Sharon summoned his top ministers Wednesday to a crucial meeting to discuss the last disengagement-related issues left unsettled.

The meeting, attended by Defense Minister Shaul Mofaz, Foreign Minister Silvan Shalom and Finance Minister Ehud Olmert (Likud) and Vice Premier Shimon Peres and Minister Haim Ramon (Labor), touched upon issues such as who would control the Egypt-Gaza border crossing, the IDF's withdrawal from the Philadelphi route and the timing of the transfer of the evacuated Gaza areas to the Palestinians.
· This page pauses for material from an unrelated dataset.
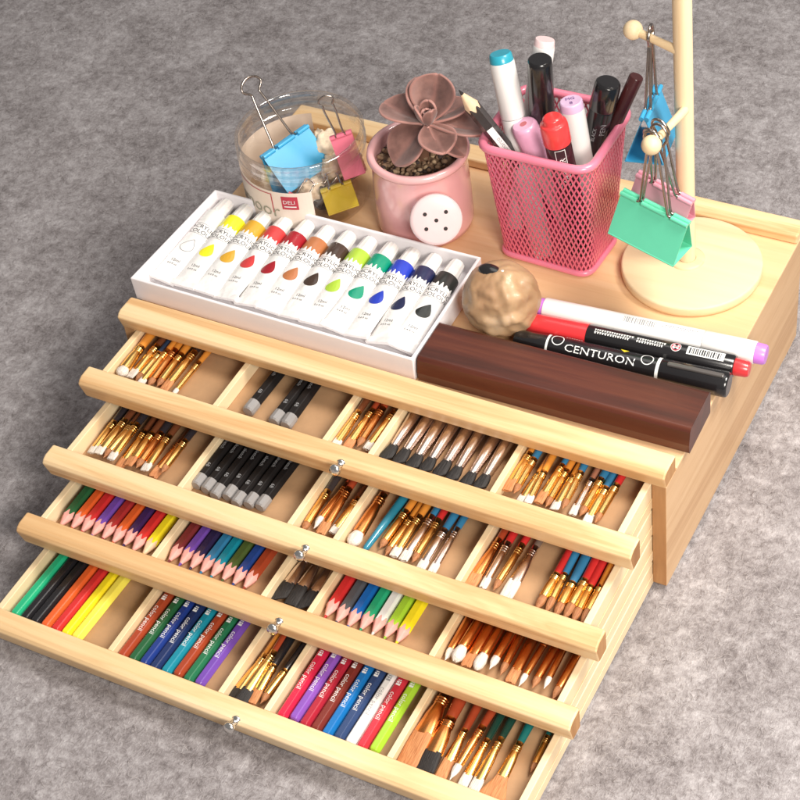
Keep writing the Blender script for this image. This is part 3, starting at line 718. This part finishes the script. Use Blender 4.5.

Later Wednesday, the IDF was expected to recommend to Sharon to tie the Philadelphi route withdrawal together with the handing over of the former Gaza settlements to the Palestinians.

Israel to transfer parts of northern West Bank to PA Israel is to transfer responsibility for most of the area it evacuated in the northern West Bank to the Palestinian Authority, according to an IDF source. The source told Haaretz that the IDF would enter the area only if intelligence information indicated a terror attack was being planned there.

The area where the four evacuated settlements, Ganim, Kadim, Homesh and Sa-Nur, used to sit is considered Area C - in full Israeli control - reportedly in order to keep it as a bargaining chip in future negotiations over the West Bank.

Though the concerned territory will remain formally designated at Area C, it will in practice be related to as Area A - territory under full Palestinian civil and security control.

According to government and defense sources, because Israel does not want to maintain a presence in the evacuated area, it has told the Palestinians during talks between officers that it intends to give them most of the responsibility for the region.

The IDF will reportedly not enforce the prohibition against unauthorized Palestinian construction, as it does not in other areas of the West Bank, as long as building does not take place close to the separation fence or roads.

Sharon will have to decide whether he wants to complete the transfer before his speech at the UN General Assembly on September 15, or to delay the transfer until after PA Chairman Mahmoud Abbas returns from the General Assembly.

Jerusalem reportedly favors transferring control directly to Abbas at a formal ceremony, as a means of underscoring the Israeli position that with its withdrawal, the end of occupation status has been reached. Israel also believes Abbas' presence helps preserve peace and quiet.

The IDF and Defense Ministry have finished demolishing the buildings in Ganim and Kadim, aside from the synagogues. Except for the perimeter fence and projector lights, no sign remains of the Israeli settlements that stood here until three weeks ago. The destruction of Sa-Nur and Homesh has not yet been completed.